The problem was the wording of the regulations, which said that propulsion had to come solely from a three-litre, four-stroke internal combustion engine.

“Of course,” Newey says, “the propulsion is initially being made by that, you’re simply re-harnessing it, and then reapplying it. But clearly there was going to be a debate on its legality, so we approached the FIA and they came back and said, no, it’s good, it’s exactly what we want, and yes, it’s legal as far as we’re concerned.”

Newey says that not only was the FIA aware of its potential benefits in terms of public relations for the wider sport, it had discussed these with McLaren.

“[The system was approved] in terms of new technology,” he says. “Even back then, green was starting to become an issue. It wasn’t quite as much in the forefront of the political agenda as it is now, but people were still talking about it, and this was something that was going to make a car more energy efficient.

“As far as we were concerned, we had the green light, regulation-wise, and then as we started to progress, suddenly we got a clarification saying, no, we’ve reconsidered and it’s not legal.”

Newey would not comment on what he thought had happened, but at the time the speculation was that – as had happened with a number of other systems over that period – Ferrari had got wind of it and lobbied against it, fearing they were going to be put at a competitive disadvantage.

Charlie Whiting, the FIA’s technical delegate at the time, says now that not only can he not remember what happened, or even much about the project, he cannot find a record of the clarification in question. But a glance in the record books confirms the banning of the system, and Whiting does admit a rule was added for 1999 to explicitly outlaw energy recovery systems.

Even now, Newey finds it difficult to hide his frustration – it was not the first nor the last time a team he was working for had a new technology outlawed in this way.
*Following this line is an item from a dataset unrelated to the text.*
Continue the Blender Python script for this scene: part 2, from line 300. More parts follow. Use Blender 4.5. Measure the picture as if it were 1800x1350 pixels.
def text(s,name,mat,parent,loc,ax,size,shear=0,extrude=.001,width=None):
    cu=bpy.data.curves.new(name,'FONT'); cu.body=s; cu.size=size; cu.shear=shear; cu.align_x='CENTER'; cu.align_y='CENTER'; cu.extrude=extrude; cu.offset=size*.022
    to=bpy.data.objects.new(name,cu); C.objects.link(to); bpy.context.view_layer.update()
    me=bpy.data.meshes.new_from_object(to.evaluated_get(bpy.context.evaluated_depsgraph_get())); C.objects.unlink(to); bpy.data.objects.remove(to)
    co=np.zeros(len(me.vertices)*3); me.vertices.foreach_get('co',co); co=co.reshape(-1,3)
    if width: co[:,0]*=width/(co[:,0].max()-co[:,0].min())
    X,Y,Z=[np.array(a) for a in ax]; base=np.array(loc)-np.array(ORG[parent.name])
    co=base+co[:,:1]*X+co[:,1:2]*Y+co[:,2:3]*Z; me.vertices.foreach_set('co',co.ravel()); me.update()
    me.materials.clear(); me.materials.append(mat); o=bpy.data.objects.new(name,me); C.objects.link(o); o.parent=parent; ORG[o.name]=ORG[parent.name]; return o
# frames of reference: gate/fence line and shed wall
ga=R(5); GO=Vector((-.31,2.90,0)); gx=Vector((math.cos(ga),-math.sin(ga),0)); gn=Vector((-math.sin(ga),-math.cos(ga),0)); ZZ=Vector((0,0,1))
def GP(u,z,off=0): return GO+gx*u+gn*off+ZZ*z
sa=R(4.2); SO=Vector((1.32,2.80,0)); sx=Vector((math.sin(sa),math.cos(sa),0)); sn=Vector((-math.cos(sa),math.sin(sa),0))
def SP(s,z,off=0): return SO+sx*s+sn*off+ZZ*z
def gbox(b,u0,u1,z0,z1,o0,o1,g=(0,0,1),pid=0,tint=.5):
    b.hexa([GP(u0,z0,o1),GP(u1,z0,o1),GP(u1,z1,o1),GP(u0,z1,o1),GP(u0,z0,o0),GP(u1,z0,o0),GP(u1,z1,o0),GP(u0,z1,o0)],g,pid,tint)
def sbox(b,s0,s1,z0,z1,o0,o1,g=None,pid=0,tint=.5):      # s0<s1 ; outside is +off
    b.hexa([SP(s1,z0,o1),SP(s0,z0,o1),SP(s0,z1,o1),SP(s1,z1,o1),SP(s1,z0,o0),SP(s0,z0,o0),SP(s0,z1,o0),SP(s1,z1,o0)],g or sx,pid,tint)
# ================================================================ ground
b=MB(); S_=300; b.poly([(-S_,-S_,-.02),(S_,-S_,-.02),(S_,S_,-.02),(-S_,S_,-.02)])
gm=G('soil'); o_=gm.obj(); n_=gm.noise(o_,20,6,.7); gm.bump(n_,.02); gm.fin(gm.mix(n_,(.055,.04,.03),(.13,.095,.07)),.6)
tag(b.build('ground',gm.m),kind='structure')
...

In this case, though, that feeling is heightened by what he feels was a missed opportunity for F1 as a whole.

Japanese manufacturers had just started putting hybrid systems on their road cars, and this, Newey feels, would have speeded up their adoption.

“As a direct piece of technology, no [it wouldn’t], in as much as you wouldn’t choose hydraulics as the route for energy storage in road cars. But philosophically, yes. I’ve had a feeling for a long time that very rarely now, if ever, does a piece of F1 technology directly transfer on to a road car. But F1 does popularise general technologies.

“When F1 was using turbo-charged engines there were more turbo-charged sports cars around. Nowadays, every self-respecting boy racer wants flipper gear changes on his steering wheel. He also wants fake carbon-fibre trim. There is no doubt F1 technology in general does create showroom demand.”

Equally, once energy storage had been adopted in F1 by one team, there would have been a rush by the others to catch up. And inevitably that would have led to more efficient systems – such as battery-based technology. Despite his frustration, Newey welcomes the introduction of energy storage into F1.

“Quite rightly, Max – and I’ve had discussions with him about this – feels that potentially F1 could easily be criticised in this green age as being a wasteful and extravagant arena. So trying to show an awareness of that with a regulation designed to encourage the development of fuel-efficient cars is good for F1. It protects itself from that [allegation] by doing so.”

Is Mosley aware of the irony that the FIA banned something that would have seen F1 set the agenda with this technology, providing an even more powerful defence against its detractors?

“You’ll have to ask him that one.”

Has it come up?

“I haven’t raised it, no. I want to keep my pass.”